▸ **Dataset content**
■ ■ ■ ■ ■ ■ ■

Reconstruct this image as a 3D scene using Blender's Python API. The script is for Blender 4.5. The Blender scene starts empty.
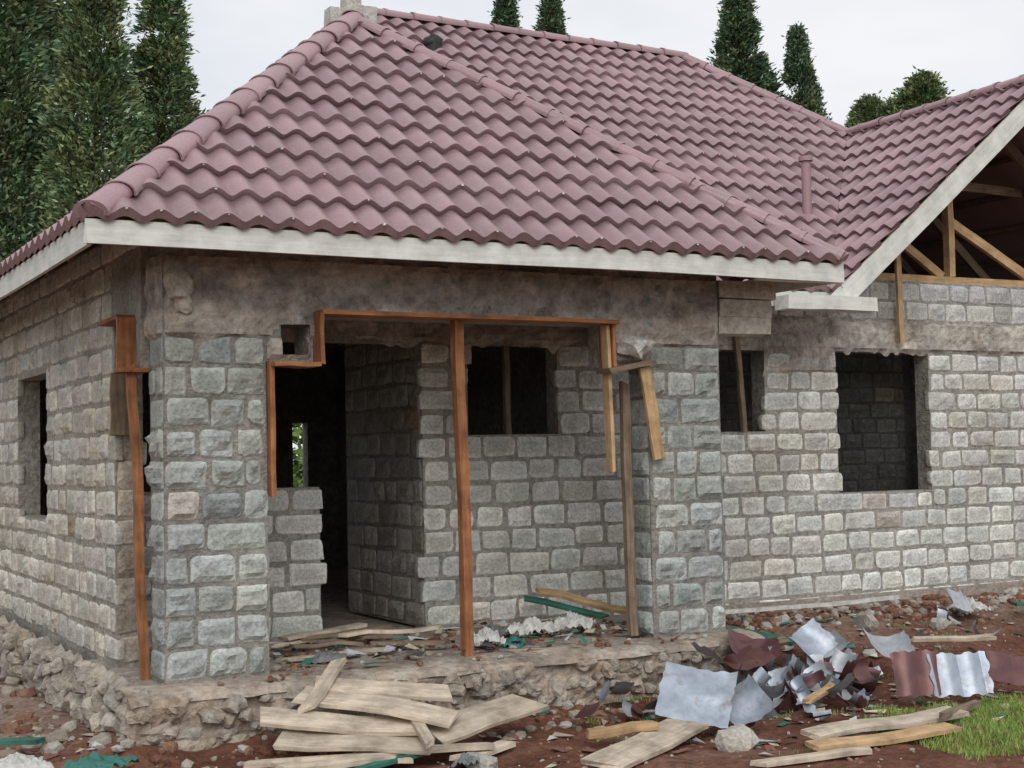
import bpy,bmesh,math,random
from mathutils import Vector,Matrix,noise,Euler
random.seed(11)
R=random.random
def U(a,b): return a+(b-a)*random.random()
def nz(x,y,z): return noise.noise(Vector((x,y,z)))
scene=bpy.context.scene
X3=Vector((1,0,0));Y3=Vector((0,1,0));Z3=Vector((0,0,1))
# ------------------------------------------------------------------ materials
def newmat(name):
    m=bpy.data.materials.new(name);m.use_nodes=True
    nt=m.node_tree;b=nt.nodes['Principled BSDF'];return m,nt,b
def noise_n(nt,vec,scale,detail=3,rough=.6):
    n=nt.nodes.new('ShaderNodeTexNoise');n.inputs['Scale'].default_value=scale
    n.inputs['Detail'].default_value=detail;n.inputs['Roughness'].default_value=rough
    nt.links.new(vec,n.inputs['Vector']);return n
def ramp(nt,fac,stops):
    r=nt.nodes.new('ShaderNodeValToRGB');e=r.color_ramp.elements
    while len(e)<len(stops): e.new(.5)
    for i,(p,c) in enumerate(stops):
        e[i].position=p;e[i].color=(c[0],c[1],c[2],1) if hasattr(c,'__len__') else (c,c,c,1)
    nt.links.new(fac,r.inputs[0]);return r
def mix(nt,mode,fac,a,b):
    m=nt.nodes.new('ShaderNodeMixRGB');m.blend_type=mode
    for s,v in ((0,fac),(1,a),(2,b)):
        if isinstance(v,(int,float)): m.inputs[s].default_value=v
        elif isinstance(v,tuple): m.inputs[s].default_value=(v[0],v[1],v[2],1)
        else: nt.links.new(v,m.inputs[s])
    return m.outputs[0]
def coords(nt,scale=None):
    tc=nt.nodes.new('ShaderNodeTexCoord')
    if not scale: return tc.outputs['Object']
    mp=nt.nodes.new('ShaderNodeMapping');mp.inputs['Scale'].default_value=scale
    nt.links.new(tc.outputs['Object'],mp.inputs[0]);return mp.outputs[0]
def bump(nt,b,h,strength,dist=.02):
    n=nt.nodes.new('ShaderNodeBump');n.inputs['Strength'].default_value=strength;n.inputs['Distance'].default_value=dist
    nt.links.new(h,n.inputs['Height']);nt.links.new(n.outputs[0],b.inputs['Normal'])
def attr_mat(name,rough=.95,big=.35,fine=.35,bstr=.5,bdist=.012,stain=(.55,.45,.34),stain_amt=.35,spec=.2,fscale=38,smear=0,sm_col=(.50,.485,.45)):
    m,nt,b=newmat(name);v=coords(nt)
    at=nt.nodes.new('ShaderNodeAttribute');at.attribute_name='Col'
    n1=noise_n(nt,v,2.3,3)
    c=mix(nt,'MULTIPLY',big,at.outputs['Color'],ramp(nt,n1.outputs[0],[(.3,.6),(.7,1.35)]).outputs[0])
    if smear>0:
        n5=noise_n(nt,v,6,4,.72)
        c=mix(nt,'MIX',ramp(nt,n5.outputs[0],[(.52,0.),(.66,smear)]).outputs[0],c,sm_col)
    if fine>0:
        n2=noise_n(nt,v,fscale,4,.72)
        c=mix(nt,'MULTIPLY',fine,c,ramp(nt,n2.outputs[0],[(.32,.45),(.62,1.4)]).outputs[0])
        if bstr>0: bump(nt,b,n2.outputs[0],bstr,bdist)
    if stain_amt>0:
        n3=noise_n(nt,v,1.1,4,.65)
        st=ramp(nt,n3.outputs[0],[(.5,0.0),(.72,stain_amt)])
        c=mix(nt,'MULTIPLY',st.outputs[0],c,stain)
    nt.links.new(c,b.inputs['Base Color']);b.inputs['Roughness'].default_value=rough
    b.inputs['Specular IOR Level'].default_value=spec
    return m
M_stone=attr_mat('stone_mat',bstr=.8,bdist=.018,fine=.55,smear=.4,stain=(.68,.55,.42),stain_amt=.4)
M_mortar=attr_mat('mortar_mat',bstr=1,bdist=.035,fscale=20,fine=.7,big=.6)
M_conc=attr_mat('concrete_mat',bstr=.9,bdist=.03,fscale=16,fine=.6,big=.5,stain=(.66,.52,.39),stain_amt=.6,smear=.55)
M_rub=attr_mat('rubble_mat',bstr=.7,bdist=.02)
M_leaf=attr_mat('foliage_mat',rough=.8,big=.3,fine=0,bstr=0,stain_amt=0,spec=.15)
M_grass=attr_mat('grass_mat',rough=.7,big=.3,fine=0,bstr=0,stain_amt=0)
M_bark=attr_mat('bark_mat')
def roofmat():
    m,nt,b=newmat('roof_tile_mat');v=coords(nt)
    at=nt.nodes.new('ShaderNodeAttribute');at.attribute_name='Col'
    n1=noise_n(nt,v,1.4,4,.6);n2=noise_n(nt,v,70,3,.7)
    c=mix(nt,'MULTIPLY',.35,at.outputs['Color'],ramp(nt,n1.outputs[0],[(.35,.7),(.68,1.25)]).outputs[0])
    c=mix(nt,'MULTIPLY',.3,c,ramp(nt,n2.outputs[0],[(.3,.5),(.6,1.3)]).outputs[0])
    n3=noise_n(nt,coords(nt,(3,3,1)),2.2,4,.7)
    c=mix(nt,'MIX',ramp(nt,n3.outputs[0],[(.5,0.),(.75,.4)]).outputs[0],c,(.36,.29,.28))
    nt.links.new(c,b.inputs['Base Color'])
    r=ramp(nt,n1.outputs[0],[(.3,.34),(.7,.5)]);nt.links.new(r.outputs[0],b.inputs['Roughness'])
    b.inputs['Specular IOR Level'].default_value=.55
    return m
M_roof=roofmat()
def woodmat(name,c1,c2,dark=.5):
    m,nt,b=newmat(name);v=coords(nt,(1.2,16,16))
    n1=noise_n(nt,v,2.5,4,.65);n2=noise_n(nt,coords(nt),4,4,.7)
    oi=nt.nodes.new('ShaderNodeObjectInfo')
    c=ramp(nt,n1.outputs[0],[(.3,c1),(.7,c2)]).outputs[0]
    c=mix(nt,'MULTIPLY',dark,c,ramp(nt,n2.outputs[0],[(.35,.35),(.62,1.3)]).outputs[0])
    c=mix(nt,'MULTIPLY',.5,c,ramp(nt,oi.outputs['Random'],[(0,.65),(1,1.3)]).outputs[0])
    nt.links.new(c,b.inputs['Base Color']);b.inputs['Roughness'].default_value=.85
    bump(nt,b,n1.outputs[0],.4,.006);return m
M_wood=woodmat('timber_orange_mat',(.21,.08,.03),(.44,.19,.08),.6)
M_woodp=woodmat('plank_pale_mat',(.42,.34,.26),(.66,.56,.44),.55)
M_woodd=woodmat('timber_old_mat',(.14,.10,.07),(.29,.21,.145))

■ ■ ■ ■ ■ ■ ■

▸ **What to do**
Restate the whole listing above exactly, please, omitting every image.

▸ **Finished answer**
Reconstruct this image as a 3D scene using Blender's Python API. The script is for Blender 4.5. The Blender scene starts empty.
import bpy,bmesh,math,random
from mathutils import Vector,Matrix,noise,Euler
random.seed(11)
R=random.random
def U(a,b): return a+(b-a)*random.random()
def nz(x,y,z): return noise.noise(Vector((x,y,z)))
scene=bpy.context.scene
X3=Vector((1,0,0));Y3=Vector((0,1,0));Z3=Vector((0,0,1))
# ------------------------------------------------------------------ materials
def newmat(name):
    m=bpy.data.materials.new(name);m.use_nodes=True
    nt=m.node_tree;b=nt.nodes['Principled BSDF'];return m,nt,b
def noise_n(nt,vec,scale,detail=3,rough=.6):
    n=nt.nodes.new('ShaderNodeTexNoise');n.inputs['Scale'].default_value=scale
    n.inputs['Detail'].default_value=detail;n.inputs['Roughness'].default_value=rough
    nt.links.new(vec,n.inputs['Vector']);return n
def ramp(nt,fac,stops):
    r=nt.nodes.new('ShaderNodeValToRGB');e=r.color_ramp.elements
    while len(e)<len(stops): e.new(.5)
    for i,(p,c) in enumerate(stops):
        e[i].position=p;e[i].color=(c[0],c[1],c[2],1) if hasattr(c,'__len__') else (c,c,c,1)
    nt.links.new(fac,r.inputs[0]);return r
def mix(nt,mode,fac,a,b):
    m=nt.nodes.new('ShaderNodeMixRGB');m.blend_type=mode
    for s,v in ((0,fac),(1,a),(2,b)):
        if isinstance(v,(int,float)): m.inputs[s].default_value=v
        elif isinstance(v,tuple): m.inputs[s].default_value=(v[0],v[1],v[2],1)
        else: nt.links.new(v,m.inputs[s])
    return m.outputs[0]
def coords(nt,scale=None):
    tc=nt.nodes.new('ShaderNodeTexCoord')
    if not scale: return tc.outputs['Object']
    mp=nt.nodes.new('ShaderNodeMapping');mp.inputs['Scale'].default_value=scale
    nt.links.new(tc.outputs['Object'],mp.inputs[0]);return mp.outputs[0]
def bump(nt,b,h,strength,dist=.02):
    n=nt.nodes.new('ShaderNodeBump');n.inputs['Strength'].default_value=strength;n.inputs['Distance'].default_value=dist
    nt.links.new(h,n.inputs['Height']);nt.links.new(n.outputs[0],b.inputs['Normal'])
def attr_mat(name,rough=.95,big=.35,fine=.35,bstr=.5,bdist=.012,stain=(.55,.45,.34),stain_amt=.35,spec=.2,fscale=38,smear=0,sm_col=(.50,.485,.45)):
    m,nt,b=newmat(name);v=coords(nt)
    at=nt.nodes.new('ShaderNodeAttribute');at.attribute_name='Col'
    n1=noise_n(nt,v,2.3,3)
    c=mix(nt,'MULTIPLY',big,at.outputs['Color'],ramp(nt,n1.outputs[0],[(.3,.6),(.7,1.35)]).outputs[0])
    if smear>0:
        n5=noise_n(nt,v,6,4,.72)
        c=mix(nt,'MIX',ramp(nt,n5.outputs[0],[(.52,0.),(.66,smear)]).outputs[0],c,sm_col)
    if fine>0:
        n2=noise_n(nt,v,fscale,4,.72)
        c=mix(nt,'MULTIPLY',fine,c,ramp(nt,n2.outputs[0],[(.32,.45),(.62,1.4)]).outputs[0])
        if bstr>0: bump(nt,b,n2.outputs[0],bstr,bdist)
    if stain_amt>0:
        n3=noise_n(nt,v,1.1,4,.65)
        st=ramp(nt,n3.outputs[0],[(.5,0.0),(.72,stain_amt)])
        c=mix(nt,'MULTIPLY',st.outputs[0],c,stain)
    nt.links.new(c,b.inputs['Base Color']);b.inputs['Roughness'].default_value=rough
    b.inputs['Specular IOR Level'].default_value=spec
    return m
M_stone=attr_mat('stone_mat',bstr=.8,bdist=.018,fine=.55,smear=.4,stain=(.68,.55,.42),stain_amt=.4)
M_mortar=attr_mat('mortar_mat',bstr=1,bdist=.035,fscale=20,fine=.7,big=.6)
M_conc=attr_mat('concrete_mat',bstr=.9,bdist=.03,fscale=16,fine=.6,big=.5,stain=(.66,.52,.39),stain_amt=.6,smear=.55)
M_rub=attr_mat('rubble_mat',bstr=.7,bdist=.02)
M_leaf=attr_mat('foliage_mat',rough=.8,big=.3,fine=0,bstr=0,stain_amt=0,spec=.15)
M_grass=attr_mat('grass_mat',rough=.7,big=.3,fine=0,bstr=0,stain_amt=0)
M_bark=attr_mat('bark_mat')
def roofmat():
    m,nt,b=newmat('roof_tile_mat');v=coords(nt)
    at=nt.nodes.new('ShaderNodeAttribute');at.attribute_name='Col'
    n1=noise_n(nt,v,1.4,4,.6);n2=noise_n(nt,v,70,3,.7)
    c=mix(nt,'MULTIPLY',.35,at.outputs['Color'],ramp(nt,n1.outputs[0],[(.35,.7),(.68,1.25)]).outputs[0])
    c=mix(nt,'MULTIPLY',.3,c,ramp(nt,n2.outputs[0],[(.3,.5),(.6,1.3)]).outputs[0])
    n3=noise_n(nt,coords(nt,(3,3,1)),2.2,4,.7)
    c=mix(nt,'MIX',ramp(nt,n3.outputs[0],[(.5,0.),(.75,.4)]).outputs[0],c,(.36,.29,.28))
    nt.links.new(c,b.inputs['Base Color'])
    r=ramp(nt,n1.outputs[0],[(.3,.34),(.7,.5)]);nt.links.new(r.outputs[0],b.inputs['Roughness'])
    b.inputs['Specular IOR Level'].default_value=.55
    return m
M_roof=roofmat()
def woodmat(name,c1,c2,dark=.5):
    m,nt,b=newmat(name);v=coords(nt,(1.2,16,16))
    n1=noise_n(nt,v,2.5,4,.65);n2=noise_n(nt,coords(nt),4,4,.7)
    oi=nt.nodes.new('ShaderNodeObjectInfo')
    c=ramp(nt,n1.outputs[0],[(.3,c1),(.7,c2)]).outputs[0]
    c=mix(nt,'MULTIPLY',dark,c,ramp(nt,n2.outputs[0],[(.35,.35),(.62,1.3)]).outputs[0])
    c=mix(nt,'MULTIPLY',.5,c,ramp(nt,oi.outputs['Random'],[(0,.65),(1,1.3)]).outputs[0])
    nt.links.new(c,b.inputs['Base Color']);b.inputs['Roughness'].default_value=.85
    bump(nt,b,n1.outputs[0],.4,.006);return m
M_wood=woodmat('timber_orange_mat',(.21,.08,.03),(.44,.19,.08),.6)
M_woodp=woodmat('plank_pale_mat',(.42,.34,.26),(.66,.56,.44),.55)
M_woodd=woodmat('timber_old_mat',(.14,.10,.07),(.29,.21,.145))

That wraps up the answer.